(Entries from a dataset)
◇ ◇ ◇ ◇ ◇ ◇ ◇
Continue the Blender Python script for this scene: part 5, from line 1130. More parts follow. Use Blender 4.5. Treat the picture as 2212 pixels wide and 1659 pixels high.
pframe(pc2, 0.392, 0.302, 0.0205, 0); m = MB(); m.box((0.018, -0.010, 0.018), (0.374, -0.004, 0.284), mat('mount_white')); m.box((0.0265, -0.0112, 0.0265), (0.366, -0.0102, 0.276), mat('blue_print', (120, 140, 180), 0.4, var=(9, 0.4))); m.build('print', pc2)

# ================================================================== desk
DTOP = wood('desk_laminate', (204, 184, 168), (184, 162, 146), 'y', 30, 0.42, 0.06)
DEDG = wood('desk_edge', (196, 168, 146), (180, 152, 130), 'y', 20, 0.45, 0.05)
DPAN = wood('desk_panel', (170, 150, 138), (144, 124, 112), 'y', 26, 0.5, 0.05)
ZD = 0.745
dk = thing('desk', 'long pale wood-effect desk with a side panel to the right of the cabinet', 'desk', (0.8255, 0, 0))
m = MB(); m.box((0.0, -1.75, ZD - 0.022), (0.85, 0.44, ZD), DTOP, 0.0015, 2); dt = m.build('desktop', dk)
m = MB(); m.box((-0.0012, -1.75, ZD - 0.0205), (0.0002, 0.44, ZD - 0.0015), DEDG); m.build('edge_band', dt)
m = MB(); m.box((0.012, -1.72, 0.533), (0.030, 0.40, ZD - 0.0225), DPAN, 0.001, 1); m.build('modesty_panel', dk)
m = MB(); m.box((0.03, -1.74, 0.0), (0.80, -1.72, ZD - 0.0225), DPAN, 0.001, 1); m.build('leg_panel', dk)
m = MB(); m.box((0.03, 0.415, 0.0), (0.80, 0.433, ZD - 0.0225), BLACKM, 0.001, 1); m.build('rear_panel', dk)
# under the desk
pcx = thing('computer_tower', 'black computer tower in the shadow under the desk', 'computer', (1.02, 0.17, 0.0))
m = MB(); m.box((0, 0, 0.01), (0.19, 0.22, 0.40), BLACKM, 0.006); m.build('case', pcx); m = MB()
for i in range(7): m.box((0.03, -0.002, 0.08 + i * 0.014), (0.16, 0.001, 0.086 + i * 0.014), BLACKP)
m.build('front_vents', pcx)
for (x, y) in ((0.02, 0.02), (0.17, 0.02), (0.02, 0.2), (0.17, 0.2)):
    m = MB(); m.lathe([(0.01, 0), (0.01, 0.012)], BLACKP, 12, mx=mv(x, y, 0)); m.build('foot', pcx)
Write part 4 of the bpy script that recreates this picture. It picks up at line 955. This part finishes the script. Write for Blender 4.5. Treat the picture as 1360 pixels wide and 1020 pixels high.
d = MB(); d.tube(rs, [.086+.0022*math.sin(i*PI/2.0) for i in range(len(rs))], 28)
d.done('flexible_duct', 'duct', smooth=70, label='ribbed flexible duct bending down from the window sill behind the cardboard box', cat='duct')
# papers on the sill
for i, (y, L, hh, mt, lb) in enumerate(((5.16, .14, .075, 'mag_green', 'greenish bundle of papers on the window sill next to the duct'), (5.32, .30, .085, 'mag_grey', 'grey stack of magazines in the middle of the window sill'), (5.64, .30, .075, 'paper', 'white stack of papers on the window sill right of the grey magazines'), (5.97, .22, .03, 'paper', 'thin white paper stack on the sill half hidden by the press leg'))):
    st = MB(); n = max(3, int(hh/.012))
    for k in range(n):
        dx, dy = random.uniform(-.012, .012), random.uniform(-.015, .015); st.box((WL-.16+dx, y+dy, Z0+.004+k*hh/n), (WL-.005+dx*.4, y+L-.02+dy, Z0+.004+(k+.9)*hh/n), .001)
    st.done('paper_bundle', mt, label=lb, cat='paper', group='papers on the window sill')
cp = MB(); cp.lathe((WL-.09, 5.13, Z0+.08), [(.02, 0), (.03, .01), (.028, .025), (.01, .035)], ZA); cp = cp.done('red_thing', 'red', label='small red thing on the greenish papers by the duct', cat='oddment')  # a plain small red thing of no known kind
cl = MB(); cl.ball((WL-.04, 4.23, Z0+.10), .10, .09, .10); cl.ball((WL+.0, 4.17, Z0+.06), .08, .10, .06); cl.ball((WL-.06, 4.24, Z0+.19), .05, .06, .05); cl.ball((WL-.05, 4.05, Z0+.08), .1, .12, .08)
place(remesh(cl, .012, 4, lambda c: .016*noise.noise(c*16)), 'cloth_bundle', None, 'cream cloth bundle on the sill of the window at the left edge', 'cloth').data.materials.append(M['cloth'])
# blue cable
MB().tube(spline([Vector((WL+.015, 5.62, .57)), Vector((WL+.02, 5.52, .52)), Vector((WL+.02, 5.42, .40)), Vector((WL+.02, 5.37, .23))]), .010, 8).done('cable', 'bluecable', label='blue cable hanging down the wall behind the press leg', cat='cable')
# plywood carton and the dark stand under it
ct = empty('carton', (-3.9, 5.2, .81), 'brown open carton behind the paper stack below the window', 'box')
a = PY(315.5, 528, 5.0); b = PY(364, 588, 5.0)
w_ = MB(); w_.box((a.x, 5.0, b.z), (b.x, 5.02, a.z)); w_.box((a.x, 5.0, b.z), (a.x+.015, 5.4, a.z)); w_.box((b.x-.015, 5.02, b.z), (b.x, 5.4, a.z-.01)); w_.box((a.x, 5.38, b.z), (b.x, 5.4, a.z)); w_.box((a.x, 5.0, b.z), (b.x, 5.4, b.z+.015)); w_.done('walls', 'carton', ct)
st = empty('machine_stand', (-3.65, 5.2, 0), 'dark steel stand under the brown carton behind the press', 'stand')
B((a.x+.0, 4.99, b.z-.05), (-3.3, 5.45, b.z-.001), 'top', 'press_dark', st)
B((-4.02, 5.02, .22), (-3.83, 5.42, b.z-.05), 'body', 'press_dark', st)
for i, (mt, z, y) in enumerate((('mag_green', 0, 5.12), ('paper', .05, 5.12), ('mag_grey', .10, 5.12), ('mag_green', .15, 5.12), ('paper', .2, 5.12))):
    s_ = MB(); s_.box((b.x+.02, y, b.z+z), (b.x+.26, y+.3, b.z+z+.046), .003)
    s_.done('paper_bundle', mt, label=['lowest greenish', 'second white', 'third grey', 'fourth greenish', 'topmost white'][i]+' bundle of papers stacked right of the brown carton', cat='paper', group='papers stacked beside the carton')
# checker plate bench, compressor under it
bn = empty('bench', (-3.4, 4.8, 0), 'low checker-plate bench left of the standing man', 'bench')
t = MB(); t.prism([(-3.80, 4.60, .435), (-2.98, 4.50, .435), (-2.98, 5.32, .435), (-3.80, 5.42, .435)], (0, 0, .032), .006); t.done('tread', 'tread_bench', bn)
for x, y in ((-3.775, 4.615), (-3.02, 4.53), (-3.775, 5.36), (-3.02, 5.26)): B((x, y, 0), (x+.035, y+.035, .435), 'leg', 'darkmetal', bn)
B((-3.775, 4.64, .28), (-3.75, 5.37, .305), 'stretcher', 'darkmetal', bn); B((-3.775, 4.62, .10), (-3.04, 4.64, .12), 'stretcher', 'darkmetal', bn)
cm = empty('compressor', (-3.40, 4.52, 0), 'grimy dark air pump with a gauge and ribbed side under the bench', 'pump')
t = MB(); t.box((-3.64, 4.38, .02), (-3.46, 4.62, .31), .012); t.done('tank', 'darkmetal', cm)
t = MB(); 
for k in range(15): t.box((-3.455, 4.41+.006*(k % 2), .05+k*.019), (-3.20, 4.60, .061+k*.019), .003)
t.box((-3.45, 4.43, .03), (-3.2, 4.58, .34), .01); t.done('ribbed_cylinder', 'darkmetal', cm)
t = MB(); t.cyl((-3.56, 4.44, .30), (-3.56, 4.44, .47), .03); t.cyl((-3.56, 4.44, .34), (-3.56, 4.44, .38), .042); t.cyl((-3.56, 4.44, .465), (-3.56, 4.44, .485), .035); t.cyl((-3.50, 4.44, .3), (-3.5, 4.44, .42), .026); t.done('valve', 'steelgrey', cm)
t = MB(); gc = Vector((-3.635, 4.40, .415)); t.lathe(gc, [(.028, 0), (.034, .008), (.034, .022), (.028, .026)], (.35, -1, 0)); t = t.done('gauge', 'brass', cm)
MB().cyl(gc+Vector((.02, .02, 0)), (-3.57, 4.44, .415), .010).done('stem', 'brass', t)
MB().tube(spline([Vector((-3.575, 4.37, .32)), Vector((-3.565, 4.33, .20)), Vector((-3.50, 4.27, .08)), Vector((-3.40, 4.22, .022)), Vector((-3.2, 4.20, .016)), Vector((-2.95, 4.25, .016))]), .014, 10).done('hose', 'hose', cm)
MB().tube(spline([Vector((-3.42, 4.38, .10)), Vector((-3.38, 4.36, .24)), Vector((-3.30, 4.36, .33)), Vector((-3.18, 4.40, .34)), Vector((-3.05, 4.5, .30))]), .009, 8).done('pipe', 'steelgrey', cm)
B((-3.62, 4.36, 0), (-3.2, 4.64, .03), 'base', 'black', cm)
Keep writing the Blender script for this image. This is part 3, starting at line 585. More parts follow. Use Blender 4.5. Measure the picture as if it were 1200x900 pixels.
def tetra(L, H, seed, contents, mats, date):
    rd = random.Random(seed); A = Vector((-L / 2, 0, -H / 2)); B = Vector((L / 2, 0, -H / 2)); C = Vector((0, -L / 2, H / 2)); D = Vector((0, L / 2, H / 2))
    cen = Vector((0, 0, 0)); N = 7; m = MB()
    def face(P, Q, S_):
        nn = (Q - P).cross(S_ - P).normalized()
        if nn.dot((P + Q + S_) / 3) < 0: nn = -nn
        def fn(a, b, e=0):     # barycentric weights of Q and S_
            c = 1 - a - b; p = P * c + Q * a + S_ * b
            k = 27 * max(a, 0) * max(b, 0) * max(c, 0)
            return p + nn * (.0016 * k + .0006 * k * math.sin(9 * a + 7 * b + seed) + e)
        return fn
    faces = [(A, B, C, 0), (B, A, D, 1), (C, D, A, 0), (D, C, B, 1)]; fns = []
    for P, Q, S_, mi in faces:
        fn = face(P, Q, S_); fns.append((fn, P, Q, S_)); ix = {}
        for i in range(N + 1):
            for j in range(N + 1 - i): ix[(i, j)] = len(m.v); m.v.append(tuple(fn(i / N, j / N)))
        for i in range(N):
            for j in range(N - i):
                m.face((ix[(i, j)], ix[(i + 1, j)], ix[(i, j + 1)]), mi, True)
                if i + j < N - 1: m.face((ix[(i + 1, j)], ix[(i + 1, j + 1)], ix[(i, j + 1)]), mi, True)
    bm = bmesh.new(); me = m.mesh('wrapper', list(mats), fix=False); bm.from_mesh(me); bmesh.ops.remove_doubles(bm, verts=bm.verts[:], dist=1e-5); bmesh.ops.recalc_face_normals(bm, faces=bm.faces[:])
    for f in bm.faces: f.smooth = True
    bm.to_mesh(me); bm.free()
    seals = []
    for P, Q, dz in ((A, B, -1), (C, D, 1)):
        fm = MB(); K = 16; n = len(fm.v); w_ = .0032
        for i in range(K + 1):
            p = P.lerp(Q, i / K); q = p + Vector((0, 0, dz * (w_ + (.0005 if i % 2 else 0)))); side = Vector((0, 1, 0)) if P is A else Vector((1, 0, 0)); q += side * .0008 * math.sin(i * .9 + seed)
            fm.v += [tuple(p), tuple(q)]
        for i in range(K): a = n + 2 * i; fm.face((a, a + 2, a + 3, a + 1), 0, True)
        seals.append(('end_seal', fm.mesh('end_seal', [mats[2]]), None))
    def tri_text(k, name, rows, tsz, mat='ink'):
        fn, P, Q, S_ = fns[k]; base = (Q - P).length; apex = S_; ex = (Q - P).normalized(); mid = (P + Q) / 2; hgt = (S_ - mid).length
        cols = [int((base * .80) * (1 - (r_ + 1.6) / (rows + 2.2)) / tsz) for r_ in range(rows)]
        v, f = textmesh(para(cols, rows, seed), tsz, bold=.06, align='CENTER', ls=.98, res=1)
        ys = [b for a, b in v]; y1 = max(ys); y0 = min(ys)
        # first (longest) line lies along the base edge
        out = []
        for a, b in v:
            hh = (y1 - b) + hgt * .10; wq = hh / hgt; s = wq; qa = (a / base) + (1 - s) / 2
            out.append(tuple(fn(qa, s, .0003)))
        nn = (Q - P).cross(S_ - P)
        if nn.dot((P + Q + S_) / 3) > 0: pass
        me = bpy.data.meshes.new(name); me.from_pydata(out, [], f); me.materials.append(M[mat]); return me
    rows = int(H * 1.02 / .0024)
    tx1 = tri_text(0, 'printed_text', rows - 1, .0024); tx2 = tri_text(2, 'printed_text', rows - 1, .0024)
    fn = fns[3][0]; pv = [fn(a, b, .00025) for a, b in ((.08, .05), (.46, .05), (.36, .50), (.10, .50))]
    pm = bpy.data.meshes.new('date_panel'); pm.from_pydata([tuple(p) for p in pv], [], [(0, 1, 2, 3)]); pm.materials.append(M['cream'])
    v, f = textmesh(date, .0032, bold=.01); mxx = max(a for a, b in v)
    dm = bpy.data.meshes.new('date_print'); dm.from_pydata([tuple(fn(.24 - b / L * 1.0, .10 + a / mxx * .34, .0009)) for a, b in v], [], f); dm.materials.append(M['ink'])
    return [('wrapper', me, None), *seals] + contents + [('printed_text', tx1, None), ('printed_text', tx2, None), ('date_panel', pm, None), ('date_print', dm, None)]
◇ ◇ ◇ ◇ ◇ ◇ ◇
Everything from the first line of the data through the line containing "# under the desk" should be echoed exactly. Add nothing.

* [Problem solution]
Continue the Blender Python script for this scene: part 5, from line 1130. More parts follow. Use Blender 4.5. Treat the picture as 2212 pixels wide and 1659 pixels high.
pframe(pc2, 0.392, 0.302, 0.0205, 0); m = MB(); m.box((0.018, -0.010, 0.018), (0.374, -0.004, 0.284), mat('mount_white')); m.box((0.0265, -0.0112, 0.0265), (0.366, -0.0102, 0.276), mat('blue_print', (120, 140, 180), 0.4, var=(9, 0.4))); m.build('print', pc2)

# ================================================================== desk
DTOP = wood('desk_laminate', (204, 184, 168), (184, 162, 146), 'y', 30, 0.42, 0.06)
DEDG = wood('desk_edge', (196, 168, 146), (180, 152, 130), 'y', 20, 0.45, 0.05)
DPAN = wood('desk_panel', (170, 150, 138), (144, 124, 112), 'y', 26, 0.5, 0.05)
ZD = 0.745
dk = thing('desk', 'long pale wood-effect desk with a side panel to the right of the cabinet', 'desk', (0.8255, 0, 0))
m = MB(); m.box((0.0, -1.75, ZD - 0.022), (0.85, 0.44, ZD), DTOP, 0.0015, 2); dt = m.build('desktop', dk)
m = MB(); m.box((-0.0012, -1.75, ZD - 0.0205), (0.0002, 0.44, ZD - 0.0015), DEDG); m.build('edge_band', dt)
m = MB(); m.box((0.012, -1.72, 0.533), (0.030, 0.40, ZD - 0.0225), DPAN, 0.001, 1); m.build('modesty_panel', dk)
m = MB(); m.box((0.03, -1.74, 0.0), (0.80, -1.72, ZD - 0.0225), DPAN, 0.001, 1); m.build('leg_panel', dk)
m = MB(); m.box((0.03, 0.415, 0.0), (0.80, 0.433, ZD - 0.0225), BLACKM, 0.001, 1); m.build('rear_panel', dk)
# under the desk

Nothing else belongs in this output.